Here are my speculative thoughts.

Purgatory is not in time.
Purgatory is more a state than a place.
Purgatory is complete when the soul is fully sanctified, i.e. cleansed of all unrighteousness.
The scriptures say "we will be changed in the twinkling of an eye.
The scriptures say that “he will be saved but as if through fire”

With these facts in mind I tend to think that Purgatory, timewise may not be of any duration but perhaps is more an intensity based on the amount of purification we need. When we die we will be judged and in that judgement we will see Christ and know how greatly he is to be loved and how little we have loved him by our lives. We will love him and be to some degree apart from him. The intensity of the purgatorial experience therefore may be like the pain one experiences in life being away from a loved one. It may be that a few minutes might seem like hours or years.

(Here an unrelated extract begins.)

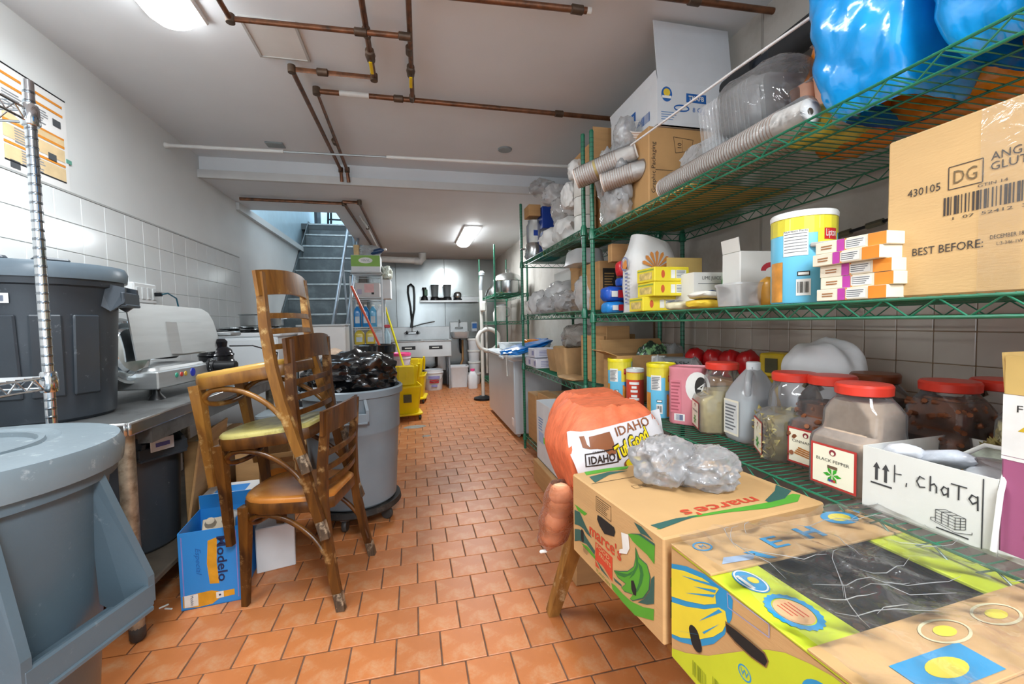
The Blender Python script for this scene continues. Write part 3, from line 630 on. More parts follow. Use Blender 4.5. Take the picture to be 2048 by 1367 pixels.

The philosophical word you’re looking for to explain the continuum between eternity and time is aeviternity. I’ve been contemplating for a couple of days whether this applies to purgatory, though the main concern is those in aeviternal existence, angels and the elect, do not experience change in the degree of their being, for they reached the perfection of being by participation of the perfect being. Those in purgatory experience changableness in the degree of their being.

No, the angels and elect certainly don’t realize a change in the degre of their being… and yet we can pray to them, ask for their intercession, which they will then pray for (if it is the will of God)… this stimulus response likewise implies some sort of time, an aeviternity as you put it.

Of course it could be that THIS time, the time of the saints, angels, and God, is entirely different from whatever sort of time there might be RE: purgation, but :shrug: we will never know in this life unless God chooses to reveal it…

Souls stay in Purgatory until they are cleansed. Only God knows how long that will be and what that purification would entail exactly, but I would suspect that different souls would need a different amount of purification and so would stay in Purgatory for different amounts of time.